As we know, Adlai Stevenson lost in both runs for president. And the Brooklyn Dodgers betrayed my father in 1957 and relocated to Los Angeles. There are books written about the effects of parental depression on young children. And I think I could have written one. We moved back to the city later that same year. I was convinced by this time that Adlai Stevenson was a Brooklyn Dodger and that the Dodgers were all Democrats. This meant, of course, that the Yankees were Republicans and that Eisenhower and Nixon were on their team.
I don’t remember when I learned that baseball was not where politics was played out or that political candidates were not connected to particular baseball teams. But it was in Manhattan, I know that for sure. My life was airlifted from the woods behind our house in Irvington to the concrete world of the city. We were not allowed to go out without an adult until I was in the seventh grade. It was a long haul through childhood and adolescence.

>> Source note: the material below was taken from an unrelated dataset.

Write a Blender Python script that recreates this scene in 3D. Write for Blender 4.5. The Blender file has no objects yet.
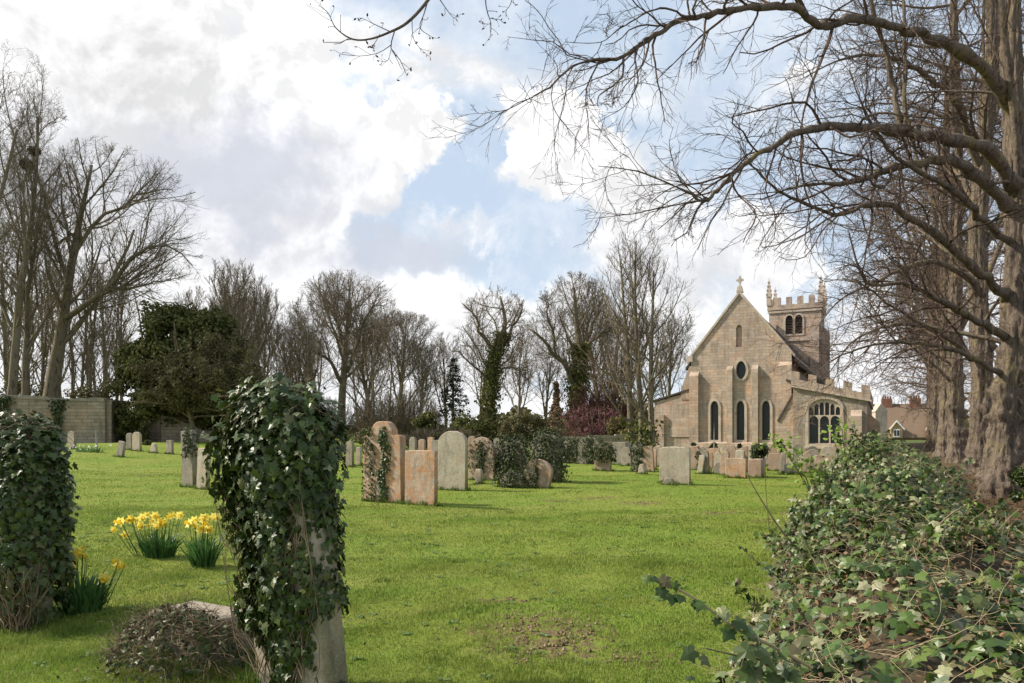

I left New York when I was 18 and like a guided missile, I found the Midwest. I have lived here for well over half my life. And though 64 years have gone by since 1957, I still imagine that Adlai Stevenson was sad when he had to move to Los Angeles with the Brooklyn Dodgers. In a way, I think of him as my good father — a man my mother loved for his fairness, integrity and grace. Perhaps my father’s moods were the result of living most of his life in the shadow of the Yankees. He had to endure a Republican baseball team and was only slightly buoyed in 1961 when John F. Kennedy was elected president. I remember hearing that Kennedy came from Massachusetts, but I thought he must have come from Brooklyn, where all Democrats were from. If only life were this simple: two cities, two teams, pure good and pure evil. Adulthood is nothing if not being able to sit at the table with unfairness, ambiguity and loss. The Dodgers will betray you, as will a president or a Supreme Court or a parent. As far as I can tell, the best bet is to be flexible, stay curious, believe in change and live, if possible, somewhere close to a forest.